Three years ago the Levys were in New Paltz visiting Serena’s mother and found themselves casually looking at real estate. Nothing clicked until they turned up a quarter-mile-long driveway leading to a barn that had been built in the 1970s from centuries-old reclaimed wood; originally a bare-bones dwelling, the space had been renovated in the ’90s to be a more hospitable home. A regal willow tree stood sentry over the sloped property. “On the spot I said, ‘Our girls are going to get married on this lawn,’” Shawn says. “It was like nothing else we’d seen.”

As a director, Shawn is well versed in the chemistry of casting. He and Serena bought the property in June 2009; within weeks they hired Bonetti/Kozerski Studio, a New York firm best known for crafting Donna Karan’s sensuous but scrupulously minimalist Manhattan apartment.
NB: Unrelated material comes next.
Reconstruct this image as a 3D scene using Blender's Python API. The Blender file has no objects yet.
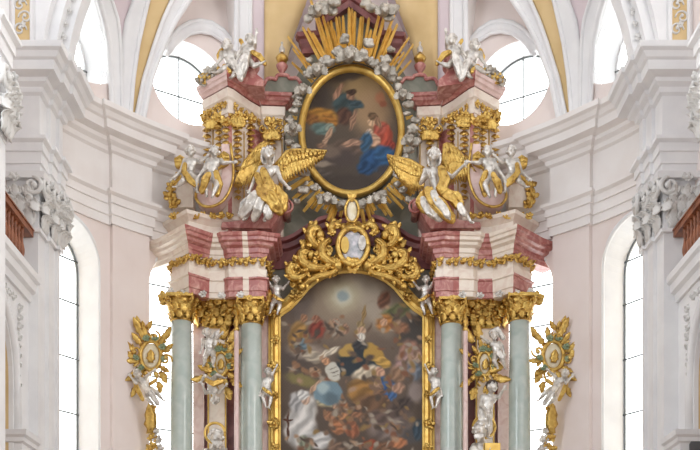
import bpy, bmesh, math, random
import numpy as np
from mathutils import Vector, Matrix
rnd = random.Random(7)
SC = bpy.context.scene
COL = SC.collection
PI = math.pi
# ------------------------------------------------------------------ measuring: eye at the origin, looking along +Y, eye height EZ
F, CX, HY, EZ = 1000.0, 351.0, 660.0, 1.6
def W(px, py, y):
    return Vector(((px - CX) * y / F, y, EZ + (HY - py) * y / F))
def X(px, y): return (px - CX) * y / F
def Z(py, y): return EZ + (HY - py) * y / F
AC, AR = 18.17, 7.75            # centre (in depth) and radius of the apse
DZ, DH = 14.0, 9.0              # springing and rise of the half dome
def dome_r(z):
    t = (z - DZ) / DH
    return AR * math.sqrt(max(0.0, 1 - t * t)) if t > 0 else AR
def on_surface(px, py, rad):
    k, m = (px - CX) / F, (HY - py) / F
    def out(d): return math.hypot(k * d, d - AC) - rad(EZ + m * d)
    hi = 27.5; lo = hi
    while out(lo) > 0 and lo > AC: lo -= 0.05
    a, b = lo, lo + 0.05
    for _ in range(24):
        c = (a + b) / 2
        if out(c) > 0: b = c
        else: a = c
    return Vector((k * a, a, EZ + m * a))
def on_dome(px, py): return on_surface(px, py, dome_r)
def on_apse(px, py, r=AR): return on_surface(px, py, lambda z: r)
def theta(px, r=AR):
    p = on_apse(px, 300, r); return math.atan2(p.x, p.y - AC)
def AP(th, z, r=AR): return Vector((r * math.sin(th), AC + r * math.cos(th), z))

# ------------------------------------------------------------------ materials
def lin(c): return tuple(((v / 255) / 12.92 if v / 255 <= .04045 else ((v / 255 + .055) / 1.055) ** 2.4) for v in c)
def material(name, base, rough=.6, metal=0.0, second=None, scale=3.0, bump=0.0, bscale=12.0, lo=.4, hi=.65, distortion=0.0, spec=.5, third=None):
    m = bpy.data.materials.new(name); m.use_nodes = True
    nt = m.node_tree; N = nt.nodes; L = nt.links
    b = N['Principled BSDF']
    b.inputs['Base Color'].default_value = (*lin(base), 1)
    b.inputs['Roughness'].default_value = rough
    b.inputs['Metallic'].default_value = metal
    b.inputs['Specular IOR Level'].default_value = spec
    tc = N.new('ShaderNodeTexCoord')
    if second:
        no = N.new('ShaderNodeTexNoise'); no.inputs['Scale'].default_value = scale
        no.inputs['Detail'].default_value = 5; no.inputs['Distortion'].default_value = distortion
        L.new(tc.outputs['Object'], no.inputs['Vector'])
        r = N.new('ShaderNodeValToRGB')
        r.color_ramp.elements[0].position = lo; r.color_ramp.elements[0].color = (*lin(base), 1)
        r.color_ramp.elements[1].position = hi; r.color_ramp.elements[1].color = (*lin(second), 1)
        if third:
            e = r.color_ramp.elements.new(min(.95, hi + .1)); e.color = (*lin(third), 1)
        L.new(no.outputs['Fac'], r.inputs['Fac']); L.new(r.outputs['Color'], b.inputs['Base Color'])
    if bump:
        n2 = N.new('ShaderNodeTexNoise'); n2.inputs['Scale'].default_value = bscale; n2.inputs['Detail'].default_value = 3
        L.new(tc.outputs['Object'], n2.inputs['Vector'])
        bu = N.new('ShaderNodeBump'); bu.inputs['Strength'].default_value = bump; bu.inputs['Distance'].default_value = .05
        L.new(n2.outputs['Fac'], bu.inputs['Height']); L.new(bu.outputs['Normal'], b.inputs['Normal'])
    return m
M = {}
M['stucco'] = material('white_stucco', (230, 229, 229), .7, second=(222, 221, 222), scale=1.5, spec=.3)
M['warm'] = material('warm_white_stucco', (232, 227, 224), .7, second=(226, 219, 215), scale=1.2, spec=.3)
M['pinkwall'] = material('pale_pink_plaster', (230, 218, 213), .8, second=(224, 210, 204), scale=.8, spec=.2)
M['lilac'] = material('lilac_plaster', (214, 200, 203), .8, second=(207, 192, 196), scale=1.2, spec=.2)
M['yellow'] = material('ochre_plaster', (216, 189, 142), .8, second=(206, 178, 130), scale=1.5, spec=.2)
M['carved'] = material('carved_white_stucco', (214, 212, 209), .7, bump=.3, bscale=20, spec=.3)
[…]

The couple’s attraction to New Paltz sprang from the town’s authenticity, and they chose a team they felt could honor that vibe in design. To that point, principals Enrico Bonetti and Dominic Kozerski created a three-bedroom nouveau barn—old but unsentimental, rough-hewn but polished, rigorously considered but not precious. “We try to be really quiet,” Bonetti says of the firm’s methodology. “The best compliment is when people say they feel good in a space but they don’t know why.”

The architects awoke the barn’s dormant soul by uncovering much of its original timber frame, which they then surrounded with sympathetic materials. “We pulled away layers to bring out the barn’s essence,” Kozerski says. They started with the ground level—a former horse stable—gutting stucco walls and ceramic-tile flooring. Remaking the area as a semienclosed entry, the pair installed recessed pin lights, a ceiling of reclaimed barn wood, and a brick floor laid in a herringbone pattern. The result is a pleasingly rustic transitional gallery akin to a mudroom or breezeway, suitable for dumping bikes and soggy boots.

One flight up, in the open living area, the architects restored the barn’s loftiness by liberating the oak beams from stucco and drywall. The dismantling of the earlier renovation was, Kozerski says, “an editing process with a constant focus on flow and light.” In a case of addition by subtraction, he and Bonetti removed one of two stairways leading to the third-floor bedrooms, thereby making space for a 14-foot custom-made dining table set against a banquette cushioned with channel-stitched leather padding. This unassuming corner, under a slanted ceiling of richly grained barn siding, is the lively setting for family meals and board games. The table also lends identity to the nook, which might otherwise get lost. “When you make a big, open room, you have to find a way to give each part life and use,” Kozerski explains.

The Levys came to New Paltz with a California appetite for fresh air and natural light. Kozerski and Bonetti obliged them with a generous terrace off the home’s main living area. On summer evenings the Levy girls sit on a short fall of steps overlooking the swimming pool—lined in black plaster inset with pebbles—while the fading light plays on the dramatic profile of the Shawangunk Mountains. A single sweeping floor of white pietra d’Istria, an earthy Italian limestone, unites the barn and terrace.

In most renovations, architecture leads and decoration follows. Kozerski and Bonetti learned to consider both early in their careers, while working for architect Peter Marino. So when the pair showed the Levys renderings of the proposed renovation, they included illustrations of furniture they would eventually use, such as two Sergio Rodrigues leather armchairs, a custom-made white-lacquer media cabinet, and a one-of-a-kind lamp with a white-ribbon shade. “We were signing off on furnishings a year before we completed the house,” Shawn says.

As always, the architects left room for the homeowners to add their own layers. “The place begins to live when we give clients the keys to their house,” Bonetti says. “It’s not the end of the process, it’s the beginning.” Although actor Hugh Jackman, whom Levy directed in Real Steel, sent a framed vintage photo of an Aspen forest as a housewarming gift when he borrowed the barn for an October weekend, so far the Levys are satisfied with contributing just the merry din of family life. “We’ve added the clutter of four children,” Shawn says. “That’s our touch.”